Adam Crozier, Was the Second World War as much a consequence of appeasement as an aggressive German foreign policy?  (1999).

 

Source F

If we focus on Hitler, and more precisely on Hitler's policies during the crucial period from his appointment in 1933 to the outbreak of war in Europe in 1939, and even to the war’s transformation into a global conflict in 1941, then the issue of aggressive war and Drang nach Lebensraum outweighed everything else in Hitler's mind, including deliberations on racial matters.  Without any doubt Hitler's thinking and actions during that period were dominated by his obsession with re-establishing Germany as a dominant international power, annihilating the Treaty of Versailles, and, above all, preparing for and conducting a major and potentially interminable war of expansion.  “We”, argued Hitler in 1928, “calculate our own sacrifices, way the extent of the possible success and will stride forward to the attack, regardless of whether it will come to a halt 10 or 1000 kilometres behind the present lines.  For wherever our success ends it will always be only the point of departure for a new struggle.”

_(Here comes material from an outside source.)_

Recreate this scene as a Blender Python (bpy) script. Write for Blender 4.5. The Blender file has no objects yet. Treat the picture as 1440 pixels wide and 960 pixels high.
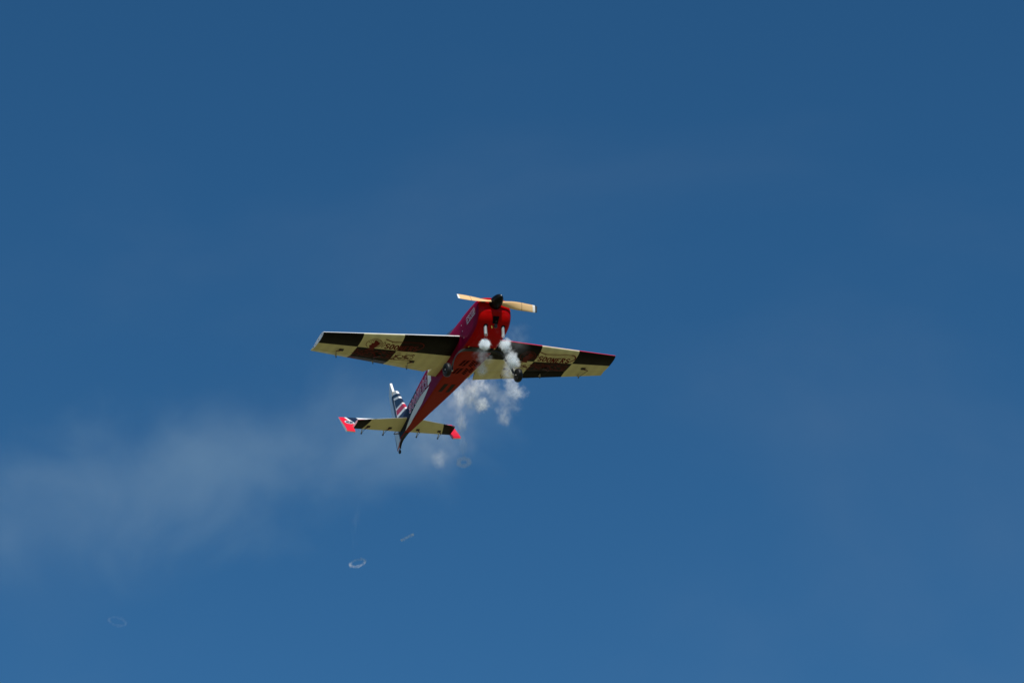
import bpy, math, random
from mathutils import Vector, Matrix
R = math.radians
random.seed(7)
scene = bpy.context.scene
COL = scene.collection

# ---------------------------------------------------------------- camera
cam_d = bpy.data.cameras.new('camera')
cam = bpy.data.objects.new('camera', cam_d)
COL.objects.link(cam)
cam.location = (0, 0, 1.6)
cam.rotation_euler = (R(90 + 31), 0, 0)
cam_d.lens = 109.47
cam_d.sensor_width = 36
cam_d.clip_start = .1
cam_d.clip_end = 20000
scene.camera = cam

# ---------------------------------------------------------------- sky, sun, exposure
SUN = Vector((.08, -.66, .745)).normalized()
SUN_EL = math.asin(SUN.z)
SUN_ROT = math.atan2(SUN.x, SUN.y)
world = bpy.data.worlds.new('World')
scene.world = world
world.use_nodes = True
nt = world.node_tree
nt.nodes.clear()
wo = nt.nodes.new('ShaderNodeOutputWorld')
bg = nt.nodes.new('ShaderNodeBackground')
sky = nt.nodes.new('ShaderNodeTexSky')
sky.sky_type = 'NISHITA'
sky.sun_disc = False
sky.sun_elevation = SUN_EL
sky.sun_rotation = SUN_ROT
sky.air_density = 1.0
sky.dust_density = 0.0
sky.ozone_density = 5.0
sky.altitude = 1500
bg.inputs['Strength'].default_value = 0.093
# thin cirrus veil in the sky
wtc = nt.nodes.new('ShaderNodeTexCoord')
wmp = nt.nodes.new('ShaderNodeMapping')
wmp.inputs['Scale'].default_value = (5.0, 7.0, 9.0)
wmp.inputs['Location'].default_value = (8.3, 1.9, 4.4)
wn = nt.nodes.new('ShaderNodeTexNoise')
wn.inputs['Scale'].default_value = 1.0
wn.inputs['Detail'].default_value = 6
wn.inputs['Roughness'].default_value = .5
wn.inputs['Distortion'].default_value = .35
wr = nt.nodes.new('ShaderNodeMapRange')
wr.inputs['From Min'].default_value = .46
wr.inputs['From Max'].default_value = .85
wr.inputs['To Max'].default_value = .11
wr.interpolation_type = 'SMOOTHSTEP'
wmix = nt.nodes.new('ShaderNodeMix')
wmix.data_type = 'RGBA'
wmix.inputs[7].default_value = (2.6, 3.4, 4.2, 1)
nt.links.new(wtc.outputs['Generated'], wmp.inputs['Vector'])
nt.links.new(wmp.outputs[0], wn.inputs['Vector'])
nt.links.new(wn.outputs['Fac'], wr.inputs['Value'])
nt.links.new(wr.outputs[0], wmix.inputs[0])
hs = nt.nodes.new('ShaderNodeHueSaturation')      # the deep saturated blue of this sky
hs.inputs['Saturation'].default_value = 1.21
hs.inputs['Hue'].default_value = .492
nt.links.new(sky.outputs[0], hs.inputs['Color'])
nt.links.new(hs.outputs[0], wmix.inputs[6])
nt.links.new(wmix.outputs[2], bg.inputs['Color'])
nt.links.new(bg.outputs[0], wo.inputs['Surface'])

sun_d = bpy.data.lights.new('sun', 'SUN')
sun_d.energy = 4.9
sun_d.angle = R(.5)
sun_d.color = (1, .96, .91)
sun = bpy.data.objects.new('sun', sun_d)
COL.objects.link(sun)
sun.rotation_euler = SUN.to_track_quat('Z', 'Y').to_euler()

scene.view_settings.view_transform = 'Standard'
scene.view_settings.look = 'None'
scene.view_settings.exposure = 0.0
scene.view_settings.gamma = 1.0
scene.cycles.volume_bounces = 8
scene.cycles.volume_max_steps = 256
scene.cycles.volume_step_rate = 1.0
scene.cycles.max_bounces = 12
scene.cycles.use_denoising = True


# ---------------------------------------------------------------- node helpers
class Nodes:
    def __init__(s, name):
        s.mat = bpy.data.materials.new(name)
        s.mat.use_nodes = True
        s.t = s.mat.node_tree
        s.t.nodes.clear()
        s.out = s.t.nodes.new('ShaderNodeOutputMaterial')

    def n(s, kind, **kw):
        nd = s.t.nodes.new(kind)
        for k, v in kw.items():
            setattr(nd, k, v)
        return nd

    def put(s, sock, v):
        if isinstance(v, bpy.types.NodeSocket):
            s.t.links.new(v, sock)
        else:
            sock.default_value = v

    def m(s, op, a, b=0.0, c=None):
        nd = s.n('ShaderNodeMath', operation=op)
        s.put(nd.inputs[0], a)
        s.put(nd.inputs[1], b)
        if c is not None:
            s.put(nd.inputs[2], c)
        return nd.outputs[0]

    def mix(s, f, a, b):
        nd = s.n('ShaderNodeMix', data_type='RGBA')
        s.put(nd.inputs[0], f)
        s.put(nd.inputs[6], a)
        s.put(nd.inputs[7], b)
        return nd.outputs[2]

    def xyz(s):
        tc = s.n('ShaderNodeTexCoord')
        sp = s.n('ShaderNodeSeparateXYZ')
        s.t.links.new(tc.outputs['Object'], sp.inputs[0])
        return tc.outputs['Object'], sp.outputs[0], sp.outputs[1], sp.outputs[2]

    def noise(s, vec, scale, detail=4, rough=.5):
        nd = s.n('ShaderNodeTexNoise')
        s.put(nd.inputs['Vector'], vec)
        nd.inputs['Scale'].default_value = scale
        nd.inputs['Detail'].default_value = detail
        nd.inputs['Roughness'].default_value = rough
        return nd.outputs['Fac']

    def gt(s, a, b):
        return s.m('GREATER_THAN', a, b)

    def lt(s, a, b):
        return s.m('LESS_THAN', a, b)

    def band(s, v, lo, hi):
        return s.m('MULTIPLY', s.gt(v, lo), s.lt(v, hi))


def c4(c):
    return (c[0], c[1], c[2], 1)


def paint(g, col, rough=.32, coat=.6, metallic=0.0, bump=.02, dirt=.08, spec=.5, coat_rough=.06):
    """glossy painted or film-covered surface with faint wear and waviness"""
    vec = g.n('ShaderNodeTexCoord').outputs['Object']
    if not isinstance(col, bpy.types.NodeSocket):
        col = c4(col)
    nz = g.noise(vec, 9, 6, .6)
    f = g.m('MULTIPLY', g.m('SUBTRACT', nz, .42), dirt * 4)
    cl = g.n('ShaderNodeClamp')
    g.put(cl.inputs[0], f)
    col = g.mix(cl.outputs[0], col, (.06, .05, .04, 1))
    b = g.n('ShaderNodeBsdfPrincipled')
    g.put(b.inputs['Base Color'], col)
    b.inputs['Metallic'].default_value = metallic
    b.inputs['Coat Weight'].default_value = coat
    b.inputs['Coat Roughness'].default_value = coat_rough
    b.inputs['Specular IOR Level'].default_value = spec
    g.put(b.inputs['Roughness'], g.m('ADD', g.m('MULTIPLY', g.noise(vec, 23, 3), .15), rough - .07))
    if bump:
        bp = g.n('ShaderNodeBump')
        bp.inputs['Strength'].default_value = .35
        bp.inputs['Distance'].default_value = bump * .1
        g.put(bp.inputs['Height'], g.noise(vec, 14, 3, .5))
        g.t.links.new(bp.outputs[0], b.inputs['Normal'])
    g.t.links.new(b.outputs[0], g.out.inputs['Surface'])
    return g.mat


CREAM = (.70, .64, .335)
DARK = (.005, .004, .001)
WHITE = (.78, .78, .76)
NAVY = (.005, .011, .032)
RED = (.66, .003, .018)
SIDE_RED_SKY = (.20, .0008, .030)  # the same red with the blue sky's reflection mixed into its colour

M = {}
M['white'] = paint(Nodes('white paint'), WHITE)
M['red'] = paint(Nodes('red paint'), RED)


def mat_cowl():
    g = Nodes('cowl red paint')
    tc = g.n('ShaderNodeTexCoord')
    sp = g.n('ShaderNodeSeparateXYZ')
    g.t.links.new(tc.outputs['Normal'], sp.inputs[0])
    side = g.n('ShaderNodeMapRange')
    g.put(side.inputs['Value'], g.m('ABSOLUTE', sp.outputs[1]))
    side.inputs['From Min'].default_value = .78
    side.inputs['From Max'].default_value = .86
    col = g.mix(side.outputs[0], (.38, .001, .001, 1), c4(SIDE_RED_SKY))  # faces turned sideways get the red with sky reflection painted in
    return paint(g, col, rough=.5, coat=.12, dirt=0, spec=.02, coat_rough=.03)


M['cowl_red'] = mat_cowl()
M['navy'] = paint(Nodes('navy paint'), NAVY)
M['dark'] = paint(Nodes('black plastic'), (.012, .012, .012), rough=.5, coat=.0, bump=0)
M['hole'] = paint(Nodes('dark opening'), (.004, .003, .003), rough=.9, coat=0, bump=0, dirt=0, spec=.1)
M['rubber'] = paint(Nodes('tyre rubber'), (.012, .012, .013), rough=.5, coat=.0, spec=.25, dirt=.03)
M['carbon'] = paint(Nodes('carbon fibre'), (.010, .011, .012), rough=.4, coat=.08, spec=.2, dirt=.02)
M['alu'] = paint(Nodes('aluminium'), (.62, .62, .60), rough=.38, coat=0, metallic=.85, bump=0)
M['steel'] = paint(Nodes('exhaust steel'), (.60, .59, .55), rough=.42, coat=0, metallic=.6, bump=0, dirt=.2)
M['brass'] = paint(Nodes('brass'), (.75, .48, .06), rough=.3, coat=0, metallic=.7, bump=0)
M['horn'] = paint(Nodes('resin horn'), (.50, .44, .28), rough=.6, coat=0, bump=0)
M['letter_white'] = paint(Nodes('white lettering'), (.62, .66, .70), bump=0)
M['letter_red'] = paint(Nodes('red lettering'), (.50, .006, .045), bump=0)
M['spinner'] = paint(Nodes('black spinner'), (.003, .003, .003), rough=.35, coat=.06, bump=0, spec=.15, dirt=0)
M['slot'] = paint(Nodes('belly slot shadow'), (.003, .002, .002), rough=.9, coat=0, bump=0, spec=.05, dirt=0)
M['window'] = paint(Nodes('belly window'), (.022, .008, .003), rough=.5, coat=0, bump=0, spec=.1)


def mat_canopy():
    g = Nodes('tinted canopy')
    b = g.n('ShaderNodeBsdfPrincipled')
    b.inputs['Base Color'].default_value = (.06, .065, .075, 1)
    b.inputs['Roughness'].default_value = .12
    b.inputs['Coat Weight'].default_value = 1
    g.t.links.new(b.outputs[0], g.out.inputs['Surface'])
    return g.mat


M['canopy'] = mat_canopy()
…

Christian Leitz, Nazi Foreign Policy (2004).

 

Source G

Hitler's Germany was operating against the backdrop of the Great Depression and so focused its attention much more covetously on resource-rich lands in the east.  The importance of Lebensraum {Living space} on resources from Eastern Europe was stated explicitly by Hitler in Mein Kampf And were later reinforced in the Hossbach Memorandum (1937).  The Nazi economic miracle which saw unemployment all but evaporate came at the expense of committing Germany to a war economy how long loans were raised to finance rearmament, but these could only be repaid if these newly manufactured weapons were used to seize foreign lands and resources.

Russel Tarr, Essays in Modern History (2020).